- _Provided material_

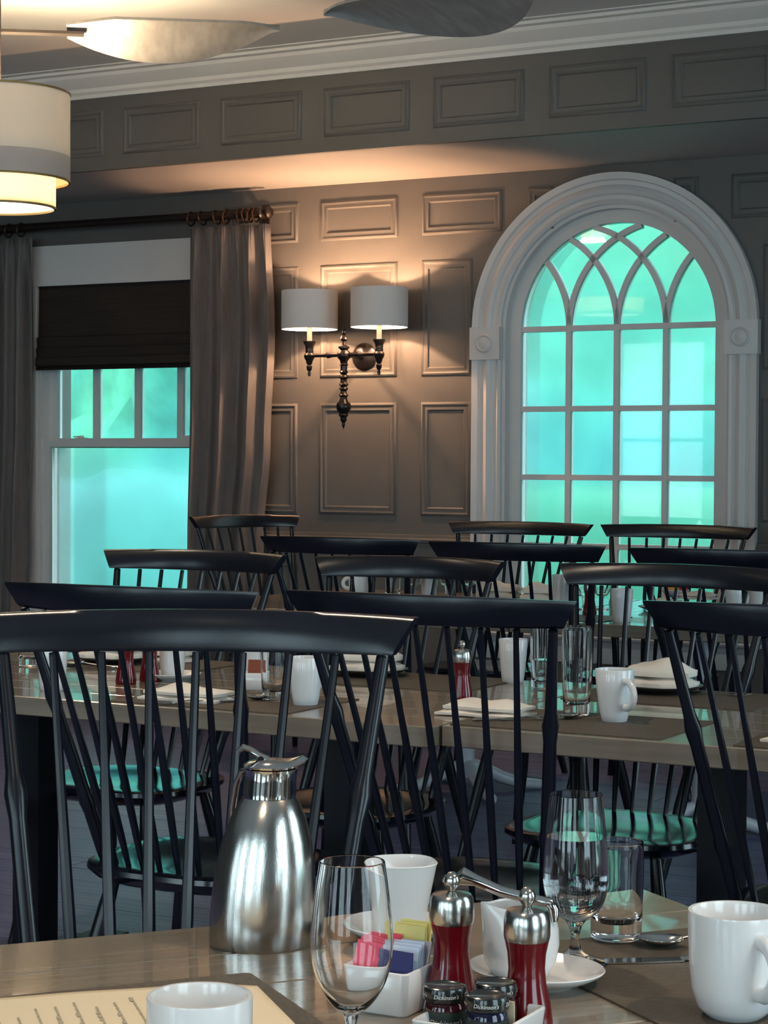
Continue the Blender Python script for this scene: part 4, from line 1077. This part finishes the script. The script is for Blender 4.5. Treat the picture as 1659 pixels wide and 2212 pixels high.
def jar(label, x, y, jam, face, top_z=TZ + 0.0055):
    t = thing('jam_jar', label, 'jar', (x, y, top_z), face, 'small jam jars in the dish')
    part('glass', lambda bm: lathe(bm, [(0, 0), (0.0165, 0), (0.0185, 0.002), (0.0190, 0.006), (0.0190, 0.026), (0.0180, 0.031), (0.0165, 0.033), (0, 0.033)], 36), jam, t)
    part('label_band', lambda bm: lathe(bm, [(0.0191, 0.007), (0.0193, 0.007), (0.0193, 0.025), (0.0191, 0.025)], 36), LABELM, t)
    lid = part('lid', lambda bm: lathe(bm, [(0.0170, 0.0332), (0.0192, 0.0335), (0.0196, 0.035), (0.0196, 0.0435), (0.0188, 0.0455), (0.0172, 0.0462), (0.0160, 0.0452), (0.0, 0.0450)], 40), JARL, t)
    for a in (-1.65, 0, 1.65):
        link('lettering', wrap_text("Dickinson's", 0.0052, 0.0198, 0.0375, -PI / 2 + a, PRINT), lid)
    link('lettering', wrap_text("Dickinson's", 0.0072, 0.01945, 0.0135, -PI / 2, PRINT), t)
    return t
jar('small jam jar with black lid, left front of the three', 0.0575, 1.828, JARG, R(2))
jar('small dark jam jar with black lid, right front of the three, cream tag beside it', 0.094, 1.797, JARB, R(-6))
jar('small jam jar with black lid, rear of the three', 0.104, 1.842, JARG, R(14))
tg = thing('wooden_stick', 'cream flat stick standing in the jam dish beside the jars', 'stick', (0.1155, 1.803, TZ + 0.0055), 0)
part('stick', lambda bm: box(bm, -0.0035, 0.0035, -0.001, 0.001, 0, 0.038), TAGM, tg, Matrix.Rotation(R(-20), 4, 'Z') , smooth=False)

# cutlery on the right placemat
spoon('shiny spoon with its bowl towards the large white mug, on the right placemat', 0.362, 2.178, MZ, R(170), None, name='tablespoon', bw=0.020)
knife('steel knife lying beside the spoon on the right placemat', 0.316, 2.125, MZ, R(188), None)

# ================================================================ MIDDLE TABLES
G_N, G_M, G_G, G_P = 'folded napkins on the middle tables', 'white mugs on the middle tables', 'glasses on the middle tables', 'placemats on the middle tables'
WA = -TH
def wmat(label, u, w):
    p = W(u, w, 0); placemat(label, p.x, p.y, WA, 0.45, 0.32, G_P)
wmat('placemat under the left near napkin, behind the front chair', 2.17, 4.62)
p = W(2.985, 4.585, 0); placemat('placemat under the napkin, fork and spoon left of the tall tumbler', p.x, p.y, WA, 0.45, 0.32, G_P)
wmat('placemat at the right edge of the middle tables', 3.58, 4.59)
wmat('placemat under the far napkin beside the middle red mill', 2.30, 4.06)
wmat('placemat on the far side behind the tall tumbler', 2.99, 4.05)
wmat('placemat on the far side at the left, behind the red mills', 1.52, 4.06)
napkin('folded napkin on the placemat left, seen through the front chair', -0.431, 4.475, MZ, WA, 0.20, 0.10, 0.030, G_N, 1)
napkin('folded napkin left of the tall tumbler, red mill behind it', 0.214, 4.232, MZ, WA, 0.185, 0.10, 0.030, G_N, 2)
for (lab, plab, x, y, sd) in (('puffed napkin on a dark plate behind the front chair, left of the middle red mill', 'dark plate under the napkin left of the middle red mill', -0.035, 5.02, 3),
                              ('folded napkin on a dark plate behind the white mug on the right', 'dark plate under the napkin behind the right white mug', 0.64, 4.68, 4),
                              ('folded napkin on a dark plate at the far left of the middle tables', 'dark plate under the napkin at the far left', -0.700, 5.29, 5)):
    saucer(plab, x, y, MZ, 0.098, 'dark plates', DARKP, 'dinner_plate', 'plate')
    napkin(lab, x - 0.005, y, MZ + 0.0135, WA + R(4), 0.165, 0.10, 0.058, G_N, sd)
napkin('folded napkin at the very right edge of the middle tables', 0.815, 3.842, MZ, WA, 0.17, 0.10, 0.030, G_N, 6)
napkin('folded napkin behind the cup and saucer on the left', -0.565, 5.345, TZ, WA, 0.13, 0.09, 0.045, G_N, 7)
mill('red mill standing behind the front chair, left of the pair', -0.607, 4.80, TZ, GMILL)
mill('red mill standing behind the front chair, right of the pair', -0.558, 4.86, TZ, GMILL)
mill('single red mill at the middle, seen beside the second chair spindle', 0.175, 4.512, TZ, GMILL)
mug('white mug at the far left of the middle tables, behind front chair spindles', -0.757, 4.655, TZ, 0.035, 0.105, 0.028, R(-80), G_M)
mug('white mug behind the middle goblet, next to the small sugar dish', -0.325, 5.065, TZ, 0.036, 0.105, 0.026, R(100), G_M)
mug('white mug right behind the front chair end, beside the patterned glass', -0.167, 4.395, TZ, 0.038, 0.105, 0.027, R(60), G_M)
mug('white mug behind the second chair, beside the straight glass', 0.312, 4.885, TZ, 0.035, 0.105, 0.026, R(93), G_M)
mug('white mug with handle to the right, next to the tall tumbler', 0.472, 4.140, TZ, 0.0405, 0.108, 0.026, R(-62), G_M)
saucer('white saucer under the cup in the middle left setting', -0.508, 4.90, TZ, 0.070)
mug('white handleless cup on its saucer, seen between front chair spindles', -0.508, 4.90, TZ + 0.0045, 0.031, 0.075, 0.022, 0, None, name='tea_cup', handle=False, cat='cup')
tumbler('patterned glass standing beside the mug behind the front chair', -0.239, 4.470, MZ - 0.0023, 0.0315, 0.165, 0.026, 0.022, G_G)
tumbler('straight water glass right of the second chair', 0.371, 4.735, TZ, 0.029, 0.16, 0.025, 0.02, G_G, level=0.07)
tumbler('tall tumbler in the middle of the right table edge', 0.402, 4.218, MZ, 0.032, 0.186, 0.027, 0.025, G_G)
tumbler('glass at the left edge of the middle tables', -0.905, 5.20, TZ, 0.030, 0.13, 0.026, 0.02, G_G)
sd_ = bpy.data.objects.new('sugar_dish', None); COL.objects.link(sd_); sd_.matrix_world = Matrix.Translation((-0.302, 4.705, TZ)) @ Matrix.Rotation(WA + 0.4, 4, 'Z')
tag(sd_, 'small white sugar dish with brown packets behind the front chair', 'dish')
part('dish', dish_b(0.033, 0.030, 0.040), PORC, sd_, angle=50)
for k in range(2):
    o = link('sweetener_packet', shared('brown_packet', packet_b, BROWNP, angle=60))
    o.matrix_world = sd_.matrix_world @ Matrix.Translation((0.006, -0.004 + 0.008 * k, 0.014)) @ Matrix.Rotation(R(-8 + 6 * k), 4, 'X')
    tag(o, 'brown packet in the small white sugar dish', 'packet', 'brown packets in the sugar dish')
spoon('spoon leaning bowl up beside the left near napkin', -0.335, 4.452, MZ, R(12), 'spoons of the middle tables')
spoon('spoon beside the tall tumbler at the right near setting', 0.322, 4.150, MZ, R(16), 'spoons of the middle tables')
fork('fork beside the right near napkin, tips towards the mug', 0.275, 4.135, MZ, R(8), 'forks of the middle tables')
fork('fork in front of the left near napkin', -0.40, 4.395, MZ, R(-160), 'forks of the middle tables')
fork('fork beyond the dark plate near the right white mug', 0.745, 4.62, MZ, R(-20), 'forks of the middle tables')
spoon('spoon at the far left of the middle tables on the placemat', -0.735, 5.17, MZ, R(160), 'spoons of the middle tables')

# ================================================================ TABLES BY THE WINDOW
G_T = 'tableware on the tables by the window'
mug('white mug with handle to the left, below the sconce', -0.10, 8.154, TZ, 0.040, 0.085, 0.034, R(185), G_T)
tumbler('plain glass right of the mug below the sconce', 0.036, 8.085, TZ, 0.031, 0.10, 0.028, 0.015, G_T)
GOB_O = [(0.033, 0.0003, 'f'), (0.020, 0.005, 'f'), (0.006, 0.012, 'f'), (0.005, 0.035, 'f'), (0.008, 0.048, 'bowl'), (0.022, 0.055, 'b'), (0.033, 0.080, 'b'), (0.034, 0.105, 'b'), (0.030, 0.150, 'b'), (0.0294, 0.1504, 'b')]
GOB_I = [(0.0285, 0.149), (0.0325, 0.105), (0.0312, 0.081), (0.0205, 0.058), (0, 0.052)]
for lab, x, y in (('stemmed goblet beside the white mug below the sconce', 0.122, 7.985), ('stemmed goblet behind the middle chair, left of the napkins', 0.248, 8.00), ('stemmed goblet further right behind the middle chair', 0.340, 8.01),
                  ('stemmed goblet between the white mugs before the arched window, left one', 0.727, 7.38), ('stemmed goblet between the white mugs before the arched window, right one', 0.795, 7.40)):
    stem_glass(lab, x, y, TZ, GOB_O, GOB_I, G_T, name='water_goblet', cat='goblet')
mug('tall white mug beside the goblet below the sconce', 0.180, 8.055, TZ, 0.034, 0.105, 0.028, R(60), G_T)
napkin('crumpled white napkin before the left edge of the arched window', 0.475, 8.10, TZ, WA, 0.14, 0.10, 0.055, G_T, 11)
napkin('crumpled white napkin below the left muntin of the arched window', 0.60, 7.97, TZ, WA + 0.3, 0.12, 0.10, 0.060, G_T, 12)
mug('white mug before the arched window, left of the goblets', 0.659, 7.56, TZ, 0.033, 0.118, 0.029, R(95), G_T)
napkin('flat white napkin in front of the left mug at the window table', 0.600, 7.12, MZ, WA, 0.13, 0.12, 0.035, G_T, 13)
p = W(1.80, 1.95, 0); placemat('placemat at the near edge of the window table', p.x, p.y, WA, 0.36, 0.28, G_T)
mill('red mill on the window table between the two mugs', 0.720, 7.10, MZ, GMILL)
mug('white mug at the near edge of the window table, right of the red mill', 0.797, 6.80, TZ, 0.038, 0.112, 0.028, R(88), G_T)
mug('white mug at the right edge before the window casing', 1.235, 7.15, TZ, 0.040, 0.105, 0.03, R(40), G_T)
mug('second white mug at the right edge, behind the first', 1.345, 7.33, TZ, 0.038, 0.105, 0.03, R(40), G_T)
napkin('white napkin on the far side of the window table', 1.24, 8.03, TZ, WA, 0.14, 0.10, 0.030, G_T, 14)
saucer('dark plate right of the red mill on the window table', 1.02, 7.35, TZ, 0.10, 'dark plates', DARKP, 'dinner_plate', 'plate')
napkin('white napkin on the dark plate of the window table', 1.02, 7.35, TZ + 0.0135, WA, 0.15, 0.09, 0.03, G_T, 15)
fb = thing('fruit_bowl', 'small bowl holding fruit on the window table', 'bowl', (1.165, 8.12, TZ), 0)
part('bowl', lambda bm: lathe(bm, [(0, 0), (0.025, 0), (0.045, 0.012), (0.056, 0.03), (0.054, 0.031), (0.042, 0.015), (0, 0.006)], 32), PORC, fb)
for lab, m, dx, dy, rr in (('orange in the small fruit bowl', ORANGE, -0.012, 0.0, 0.028), ('red fruit in the small fruit bowl', REDF, 0.030, 0.006, 0.020)):
    o = link('fruit', mesh('fruit', lambda bm: lathe(bm, [(0, -rr * 0.95)] + [(rr * math.cos(R(a)), rr * math.sin(R(a))) for a in range(-75, 76, 15)] + [(0, rr * 0.90)], 20), m))
    o.location = (1.165 + dx, 8.12 + dy, TZ + 0.007 + rr); tag(o, lab, 'fruit')

# ================================================================ OUTDOORS
def ground_b(bm): box(bm, -40, 40, TW + 0.02, 70, -0.75, -0.6)
lw = struct(part('ground', ground_b, LAWN, None, WALL_M, smooth=False))
def hedge(label, u0, u1, dep, m, seed):
    t = thing('hedge', label, 'hedge', W((u0 + u1) / 2, -dep, -0.6), -TH)
    from mathutils import noise as nz
    def b(bm):
        n = 60; L = u1 - u0
        rings = []
        for i in range(n + 1):
            x = -L / 2 + L * i / n
            e = min(1, min(i, n - i) / 4 + 0.3)
            ring = []
            for k in range(25):
                a = PI * k / 24
                c, s2 = math.cos(a), math.sin(a)
                v = Vector((x, 0.75 * math.copysign(abs(c) ** 0.6, c), 1.75 * e * abs(s2) ** 0.5))
                d = 0.12 * nz.noise(v * 1.3 + Vector((seed, 0, 0))) + 0.05 * nz.noise(v * 4 + Vector((seed, 3, 0)))
                ring.append(v + Vector((0, d * c, d * s2 * 1.2)))
            rings.append(ring)
        loops(bm, rings)
    part('foliage', b, m, t, angle=180)
    for k in range(6):
        x = (u1 - u0) * (k / 6 - 0.42)
        part('stem', lambda bm: tube(bm, [(x, 0, 0), (x, 0.03, 0.8)], [0.03, 0.02], 6), BARK, t)
    return t
hedge('hazy cyan clipped hedge seen through the lower pane of the left window', -10.5, -3.1, 5.2, LEAF_B, 3)
hedge('hazy green clipped hedge seen through the lower panes of the arched window', -2.9, 5.0, 5.2, LEAF_C, 9)
def belt_b(bm):
    from mathutils import noise as nz
    def fn(a, c):
        u = -24 + 36 * a
        ang = c * PI * 0.62
        z = 9.0 * math.sin(min(ang, PI / 2)) ** 0.8; d = 11.0 - 1.6 * math.cos(ang)
        v = Vector((u, d, z))
        k = 0.9 * nz.noise(v * 0.45) + 0.5 * nz.noise(v * 1.1 + Vector((9, 0, 0))) + 0.22 * nz.noise(v * 2.7)
        return Vector((u, d - k, -0.6 + z + 0.5 * k * (c > 0.1)))
    grid(bm, 150, 44, fn)
tb = part('treeline', belt_b, LEAF_A, None, WALL_M, angle=180)
tag(tb, 'hazy mint and cyan belt of trees outside, filling the upper window panes', 'trees'); tb['kind'] = 'stuff'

- _To do_
Up to and including the line with "4, 'Z') , smooth=False)", copy the data above from its first line. Skip pictures.

- _Solution below_
Continue the Blender Python script for this scene: part 4, from line 1077. This part finishes the script. The script is for Blender 4.5. Treat the picture as 1659 pixels wide and 2212 pixels high.
def jar(label, x, y, jam, face, top_z=TZ + 0.0055):
    t = thing('jam_jar', label, 'jar', (x, y, top_z), face, 'small jam jars in the dish')
    part('glass', lambda bm: lathe(bm, [(0, 0), (0.0165, 0), (0.0185, 0.002), (0.0190, 0.006), (0.0190, 0.026), (0.0180, 0.031), (0.0165, 0.033), (0, 0.033)], 36), jam, t)
    part('label_band', lambda bm: lathe(bm, [(0.0191, 0.007), (0.0193, 0.007), (0.0193, 0.025), (0.0191, 0.025)], 36), LABELM, t)
    lid = part('lid', lambda bm: lathe(bm, [(0.0170, 0.0332), (0.0192, 0.0335), (0.0196, 0.035), (0.0196, 0.0435), (0.0188, 0.0455), (0.0172, 0.0462), (0.0160, 0.0452), (0.0, 0.0450)], 40), JARL, t)
    for a in (-1.65, 0, 1.65):
        link('lettering', wrap_text("Dickinson's", 0.0052, 0.0198, 0.0375, -PI / 2 + a, PRINT), lid)
    link('lettering', wrap_text("Dickinson's", 0.0072, 0.01945, 0.0135, -PI / 2, PRINT), t)
    return t
jar('small jam jar with black lid, left front of the three', 0.0575, 1.828, JARG, R(2))
jar('small dark jam jar with black lid, right front of the three, cream tag beside it', 0.094, 1.797, JARB, R(-6))
jar('small jam jar with black lid, rear of the three', 0.104, 1.842, JARG, R(14))
tg = thing('wooden_stick', 'cream flat stick standing in the jam dish beside the jars', 'stick', (0.1155, 1.803, TZ + 0.0055), 0)
part('stick', lambda bm: box(bm, -0.0035, 0.0035, -0.001, 0.001, 0, 0.038), TAGM, tg, Matrix.Rotation(R(-20), 4, 'Z') , smooth=False)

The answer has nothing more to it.